Noel Pearson is Tony Abbott's man to fix schools
TONY Abbott has approached Cape York indigenous leader Noel Pearson to review the education of all disadvantaged and impoverished children.
TONY Abbott has approached Cape York indigenous leader Noel Pearson to review the education of all disadvantaged and impoverished children and explore rolling out the direct instruction teaching model in schools across the nation.
The Weekend Australian has learnt that the Opposition Leader wants to overhaul the education of disadvantaged indigenous and non-indigenous children using the teaching approaches adopted by schools in Cape York.
A senior source said Mr Abbott had been discussing with Mr Pearson for some time taking a key role with a Coalition government to work with low-performing schools.
If Mr Pearson accepts the appointment, it would make him the Coalition's third high-profile indigenous-policy recruit, after former ALP president Warren Mundine and mining magnate Andrew Forrest were hand-picked by Mr Abbott to lead changes in overall policy, in the case of Mr Mundine, and employment policy for Mr Forrest.
A source told The Weekend Australian Mr Abbott had intended announcing the role for Mr Pearson on a visit to Cape York during the election campaign. Mr Pearson has written a blueprint for improving schools, outlining eight principles of reform based on the experience of the three schools, at Aurukun, Hope Vale and Coen, that form the Cape York Aboriginal Academy.
The eight principles are: embedding sustainable reform in schools; effective instruction as the keystone of reform; giving high-performing schools the right people as teachers, developed into effective instructors who teach every student; staged autonomy according to the performance of the school; introduce direct instruction in targeted schools; extra-curricular programs in indigenous schools; universal use of proven teaching materials; and developing instructional leaders in each school.
In the manifesto, Mr Pearson argues the approach will "close the educational gap and return Australia to the top tier globally within a decade".
It sets out a process for a staged series of interventions depending on the performance of the school, using uniform and rigidly controlled teaching methods in low-performing schools but granting schools greater autonomy as their performance improves.
The approach will put a poor-performing school on the trajectory to become a good school, and a good school to become a great school, and break the cycle of low performance.
"Education reform has fallen victim to fashion, ideology and intuition at the expense of robust, evidence-based policy," it says. "Policy is being directed at what can change, not what should change."
Mr Pearson's blueprint says schools fail many students because of teaching approaches that teach to the middle-range of ability, leaving the weak to fall further behind and failing to extend the top students.
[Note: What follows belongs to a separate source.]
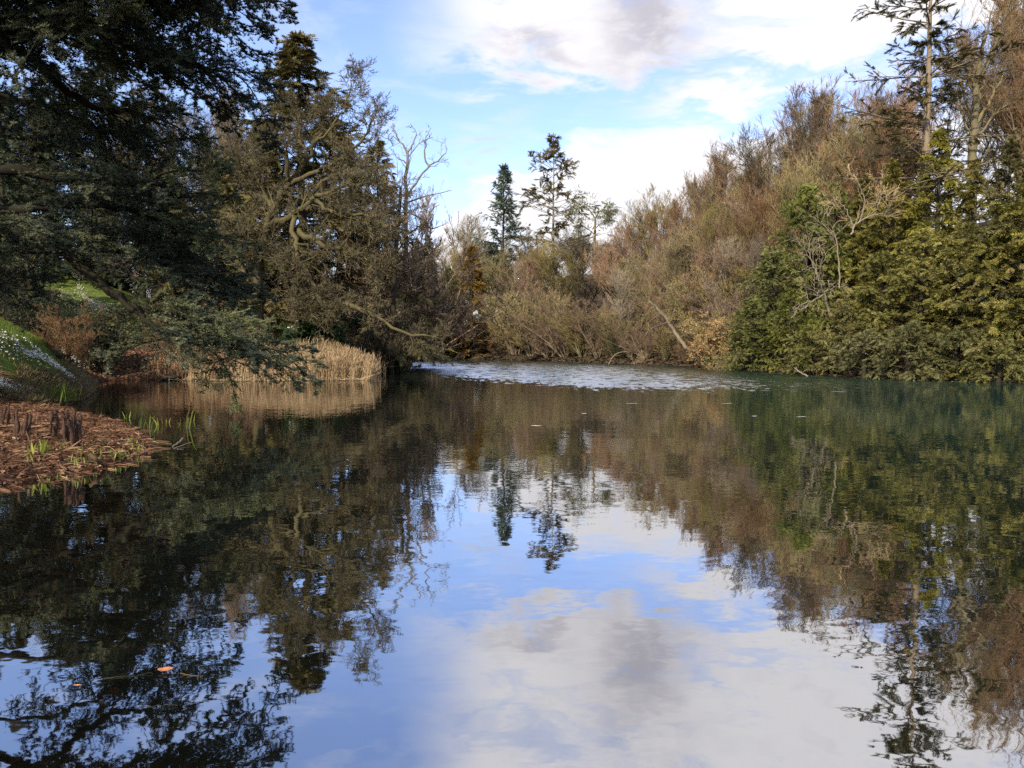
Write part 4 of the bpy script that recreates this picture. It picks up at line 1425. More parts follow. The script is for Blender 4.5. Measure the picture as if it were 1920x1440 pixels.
D0 = 43.0
oak = [
    ([(482, 622, D0), (480, 560, D0), (486, 500, D0), (495, 440, D0), (512, 395, D0), (540, 350, D0), (570, 310, D0), (588, 275, D0), (600, 250, D0)], 0.36, 0.07),
    ([(500, 425, D0), (548, 405, D0 - 1), (590, 372, D0 - 1.5), (640, 352, D0 - 2), (700, 345, D0 - 2)], 0.22, 0.05),
    ([(548, 404, D0 - 1), (556, 450, D0 - 1.5), (560, 500, D0 - 2), (552, 545, D0 - 2), (556, 590, D0 - 2)], 0.16, 0.04),
    ([(560, 432, D0 - 1), (600, 458, D0 - 2), (650, 470, D0 - 2), (690, 500, D0 - 2), (720, 520, D0 - 2)], 0.18, 0.04),
    ([(556, 490, D0 - 1), (580, 520, D0 - 2), (600, 548, D0 - 2), (650, 572, D0 - 3), (700, 592, D0 - 3), (740, 614, D0 - 3), (785, 630, D0 - 3), (830, 632, D0 - 3)], 0.18, 0.04),
    ([(552, 478, D0 - 1), (570, 500, D0 - 2.5), (585, 530, D0 - 3), (612, 565, D0 - 3), (640, 585, D0 - 3)], 0.13, 0.03),
    ([(494, 465, D0), (470, 450, D0 - 1), (448, 438, D0 - 1.5), (430, 435, D0 - 2)], 0.15, 0.04),
    ([(512, 395, D0), (490, 360, D0 + 1), (465, 320, D0 + 1), (460, 270, D0 + 1)], 0.16, 0.03),
    ([(540, 350, D0), (530, 290, D0 - 1), (505, 260, D0 - 1), (490, 230, D0 - 1)], 0.14, 0.03),
    ([(545, 345, D0), (600, 320, D0 - 1), (650, 290, D0 - 1), (690, 245, D0 - 1), (703, 212, D0 - 1)], 0.15, 0.025),
    ([(590, 270, D0), (630, 230, D0), (650, 190, D0), (660, 155, D0), (674, 140, D0)], 0.08, 0.012),
    ([(575, 300, D0), (562, 260, D0), (565, 230, D0), (552, 205, D0)], 0.11, 0.02),
    ([(590, 372, D0 - 1.5), (630, 400, D0 - 2.5), (690, 410, D0 - 3), (740, 430, D0 - 3)], 0.12, 0.025),
    ([(575, 375, D0 - 1), (620, 330, D0 - 1), (670, 325, D0 - 1), (720, 340, D0 - 1), (750, 370, D0 - 1)], 0.11, 0.025),
]
ok = skeleton_tree('oak_tree', 'sprawling mossy oak with twisted bare limbs leaning over the reeds', oak,
              [dict(n=22, t0=0.15, t1=0.97, length=0.30, absL=1.8, ang=50, asd=14, up=0.06, S=6, wig=0.24, rr=0.42, fall=0.4),
               dict(n=8, t0=0.15, t1=1.0, length=0.5, ang=46, asd=14, up=0.05, S=5, wig=0.24, rr=0.6, fall=0.3),
               dict(n=7, t0=0.1, t1=1.0, length=0.5, ang=44, asd=14, up=0.05, S=4, wig=0.2, rr=0.6, fall=0.3),
               dict(n=5, t0=0.1, t1=1.0, length=0.55, ang=40, asd=12, up=0.03, S=2, wig=0.2, rr=0.6, fall=0.2)],
              'moss', 'twig_dark', 0.010, 101, wig=0.07)

DT = 60.0
skeleton_tree('dead_tree', 'leafless forked tree standing up against blue sky right of the oak', [
    ([(757, 676, DT), (757, 560, DT), (760, 470, DT), (760, 380, DT), (762, 320, DT), (764, 285, DT), (754, 268, DT), (738, 255, DT)], 0.24, 0.02),
    ([(762, 372, DT), (775, 350, DT), (800, 318, DT), (822, 300, DT), (838, 285, DT), (836, 272, DT)], 0.11, 0.012),
    ([(804, 314, DT), (796, 290, DT), (800, 262, DT), (808, 240, DT)], 0.08, 0.015),
    ([(764, 285, DT), (774, 270, DT), (780, 250, DT), (774, 236, DT)], 0.08, 0.015),
    ([(748, 262, DT), (740, 245, DT), (736, 238, DT)], 0.06, 0.015),
    ([(761, 305, DT), (745, 296, DT), (735, 280, DT)], 0.06, 0.015),
    ([(760, 440, DT), (790, 425, DT), (815, 428, DT), (835, 420, DT)], 0.09, 0.02),
    ([(759, 480, DT), (790, 462, DT), (815, 465, DT), (820, 460, DT)], 0.09, 0.02),
    ([(759, 520, DT), (790, 500, DT), (812, 505, DT), (818, 510, DT)], 0.09, 0.02)],
    [dict(n=6, t0=0.3, t1=1.0, length=0.22, ang=42, asd=12, up=0.06, S=5, wig=0.2, rr=0.45, fall=0.4),
     dict(n=5, t0=0.2, t1=1.0, length=0.5, ang=42, asd=12, up=0.05, S=4, wig=0.2, rr=0.6, fall=0.3),
     dict(n=3, t0=0.1, t1=1.0, length=0.5, ang=42, asd=12, up=0.05, S=2, wig=0.2, rr=0.6, fall=0.3)],
    'bark_grey', 'twig_pale', 0.012, 102, wig=0.04)

# twig-smothered tree beside it (round brown mass 670..780, 330..560)
put('alder_c', 'twiggy_tree', 738, 57, 350, 'dense brown twiggy tree in front of the dead forked tree', wide=0.85)
put('alder_b', 'twiggy_tree', 690, 54, 330, 'dense brown twiggy tree between the oak and the dead forked tree', wide=0.9)
put('alder_c', 'twiggy_tree', 745, 60, 470, 'purple-brown twiggy tree at the point by the glittering water', wide=1.3)
skeleton_tree('dark_trunk_tree', 'tree with a straight dark mossy trunk at the point right of the reeds', [
    ([(733, 700, 49), (734, 640, 49), (738, 560, 49), (742, 480, 49), (748, 400, 49), (752, 350, 49)], 0.22, 0.08)],
    [dict(n=26, t0=0.2, t1=1.0, length=0.30, ang=70, asd=14, up=0.02, S=6, wig=0.16, rr=0.35, fall=0.45),
     dict(n=7, t0=0.15, t1=1.0, length=0.5, ang=44, asd=14, up=0.02, S=4, wig=0.18, rr=0.6, fall=0.3),
     dict(n=6, t0=0.1, t1=1.0, length=0.5, ang=44, asd=14, up=0.02, S=3, wig=0.18, rr=0.6, fall=0.3),
     dict(n=5, t0=0.1, t1=1.0, length=0.55, ang=44, asd=14, up=0.02, S=2, wig=0.2, rr=0.6, fall=0.2)],
    'bark_dark', 'twig_purple', 0.010, 103, wig=0.03)

# flat-topped pine on the far skyline
DP = 112.0
pine = [([(1114, 620, DP), (1115, 520, DP), (1115, 450, DP), (1116, 410, DP)], 0.24, 0.15),
        ([(1116, 410, DP), (1106, 395, DP), (1092, 384, DP), (1078, 380, DP)], 0.10, 0.04),
        ([(1116, 410, DP), (1124, 396, DP), (1134, 394, DP), (1145, 396, DP)], 0.10, 0.04),
        ([(1115, 440, DP), (1100, 428, DP), (1088, 424, DP)], 0.08, 0.05),
        ([(1115, 430, DP), (1128, 418, DP), (1140, 414, DP)], 0.07, 0.05)]
prng = np.random.default_rng(120)
pw, pf = Buf(), Buf()
b0 = at(1114, 620, DP)
P0 = np.array([resample([at(*p_) for p_ in pts], 10) for pts, _, _ in pine]) - b0
R0 = np.array([np.linspace(a_, b_, 10) for _, a_, b_ in pine])
pw.tubes(P0, R0, 7, prng)
P1, R1 = grow(prng, P0[1:], R0[1:], 22, 0.3, 1, 0.75, 55, 12, 0.0, 4, 0.08, 0.5, flat=0.2)
pw.tubes(P1, R1, 4, prng)
P2, _ = grow(prng, P1, R1, 7, 0.2, 1, 0.6, 45, 12, 0.02, 3, 0.08, 0.5, flat=0.2)
ids = np.repeat(np.arange(len(P2)), 5)
place_fronds(pf, prng, P2[ids, 2] + prng.normal(size=(len(ids), 3)) * np.array([0.3, 0.3, 0.08]), norm(P2[ids, 2] - P2[ids, 0]), 0.32, FR_FIR, 0.3, 0)
tpine = thing('pine_tree', 'pine with a flat layered crown on the far skyline, right of the two tall firs', 'tree', b0)
link('trunk', pw.mesh('pine_trunk', M['bark_olive'], True), tpine)
link('crown', pf.mesh('pine_crown', M['yew_blue']), tpine)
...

He argues effective teaching "immunises a whole class against falling behind" and is the keystone to educational reform.
It requires explicit instruction that teaches each student at their individual level, presenting information in a structured, systematic and sequenced way, and ensures the student has mastered the knowledge and skill before presenting any new information.
One approach proven in research as one of the most effective methods is the US-developed direct instruction, or DI, which the blueprint says "can lift the quality of classroom teaching far quicker than any reform to the lift the quality of individual teachers".
The blueprint stipulates DI be introduced in target schools, including those teaching indigenous students, low socioeconomic schools, for non-English speaking students, and remote schools.
Mr Pearson supports DI over other explicit instruction methods because it is not a remedial teaching program for students struggling in specific skills, but a program for teaching the whole curriculum, including teaching materials, that stretches the most able students and prevents weak students from falling behind.
DI provides scripted lessons that teachers must recite word-for-word to ensure clear instruction and removing a very common source of student confusion.
DI stresses students must master each concept before they are introduced to the next one, and only about 15 per cent of material presented in each lesson is new material with the bulk of lesson time devoted to reinforcing previous material.